### TASK
Your task is to repeat the listing exactly.

### RECORDED DATA
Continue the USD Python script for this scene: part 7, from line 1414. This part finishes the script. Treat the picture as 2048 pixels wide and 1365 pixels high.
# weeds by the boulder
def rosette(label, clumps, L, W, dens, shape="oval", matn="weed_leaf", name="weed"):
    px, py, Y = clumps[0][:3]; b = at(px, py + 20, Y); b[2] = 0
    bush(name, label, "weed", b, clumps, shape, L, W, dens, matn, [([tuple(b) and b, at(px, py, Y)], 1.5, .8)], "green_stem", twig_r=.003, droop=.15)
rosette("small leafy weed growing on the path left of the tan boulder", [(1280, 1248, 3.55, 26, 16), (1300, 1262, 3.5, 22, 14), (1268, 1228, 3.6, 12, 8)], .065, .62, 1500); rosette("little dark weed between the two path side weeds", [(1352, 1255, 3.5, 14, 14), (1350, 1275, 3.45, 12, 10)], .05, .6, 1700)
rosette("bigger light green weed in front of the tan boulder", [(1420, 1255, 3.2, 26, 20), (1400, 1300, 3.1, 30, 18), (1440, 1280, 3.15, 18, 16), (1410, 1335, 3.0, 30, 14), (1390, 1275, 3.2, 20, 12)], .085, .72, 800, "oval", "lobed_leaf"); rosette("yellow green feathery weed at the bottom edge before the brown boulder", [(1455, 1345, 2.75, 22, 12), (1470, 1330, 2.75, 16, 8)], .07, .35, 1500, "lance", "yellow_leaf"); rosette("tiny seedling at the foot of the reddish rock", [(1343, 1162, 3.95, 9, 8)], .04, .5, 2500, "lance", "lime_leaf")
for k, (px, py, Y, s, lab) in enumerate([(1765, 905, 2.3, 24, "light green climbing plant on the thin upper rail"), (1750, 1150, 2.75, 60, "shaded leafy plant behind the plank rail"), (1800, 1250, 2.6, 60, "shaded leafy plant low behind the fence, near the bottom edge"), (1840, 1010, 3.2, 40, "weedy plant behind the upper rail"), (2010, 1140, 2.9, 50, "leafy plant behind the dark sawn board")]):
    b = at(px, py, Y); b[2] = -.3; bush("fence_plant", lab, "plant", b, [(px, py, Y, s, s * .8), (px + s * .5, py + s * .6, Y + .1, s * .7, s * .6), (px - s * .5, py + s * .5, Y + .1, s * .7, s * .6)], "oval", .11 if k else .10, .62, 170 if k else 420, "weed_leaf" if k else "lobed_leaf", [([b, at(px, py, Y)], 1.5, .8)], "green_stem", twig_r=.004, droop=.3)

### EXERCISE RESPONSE
Continue the USD Python script for this scene: part 7, from line 1414. This part finishes the script. Treat the picture as 2048 pixels wide and 1365 pixels high.
# weeds by the boulder
def rosette(label, clumps, L, W, dens, shape="oval", matn="weed_leaf", name="weed"):
    px, py, Y = clumps[0][:3]; b = at(px, py + 20, Y); b[2] = 0
    bush(name, label, "weed", b, clumps, shape, L, W, dens, matn, [([tuple(b) and b, at(px, py, Y)], 1.5, .8)], "green_stem", twig_r=.003, droop=.15)
rosette("small leafy weed growing on the path left of the tan boulder", [(1280, 1248, 3.55, 26, 16), (1300, 1262, 3.5, 22, 14), (1268, 1228, 3.6, 12, 8)], .065, .62, 1500); rosette("little dark weed between the two path side weeds", [(1352, 1255, 3.5, 14, 14), (1350, 1275, 3.45, 12, 10)], .05, .6, 1700)
rosette("bigger light green weed in front of the tan boulder", [(1420, 1255, 3.2, 26, 20), (1400, 1300, 3.1, 30, 18), (1440, 1280, 3.15, 18, 16), (1410, 1335, 3.0, 30, 14), (1390, 1275, 3.2, 20, 12)], .085, .72, 800, "oval", "lobed_leaf"); rosette("yellow green feathery weed at the bottom edge before the brown boulder", [(1455, 1345, 2.75, 22, 12), (1470, 1330, 2.75, 16, 8)], .07, .35, 1500, "lance", "yellow_leaf"); rosette("tiny seedling at the foot of the reddish rock", [(1343, 1162, 3.95, 9, 8)], .04, .5, 2500, "lance", "lime_leaf")
for k, (px, py, Y, s, lab) in enumerate([(1765, 905, 2.3, 24, "light green climbing plant on the thin upper rail"), (1750, 1150, 2.75, 60, "shaded leafy plant behind the plank rail"), (1800, 1250, 2.6, 60, "shaded leafy plant low behind the fence, near the bottom edge"), (1840, 1010, 3.2, 40, "weedy plant behind the upper rail"), (2010, 1140, 2.9, 50, "leafy plant behind the dark sawn board")]):
    b = at(px, py, Y); b[2] = -.3; bush("fence_plant", lab, "plant", b, [(px, py, Y, s, s * .8), (px + s * .5, py + s * .6, Y + .1, s * .7, s * .6), (px - s * .5, py + s * .5, Y + .1, s * .7, s * .6)], "oval", .11 if k else .10, .62, 170 if k else 420, "weed_leaf" if k else "lobed_leaf", [([b, at(px, py, Y)], 1.5, .8)], "green_stem", twig_r=.004, droop=.3)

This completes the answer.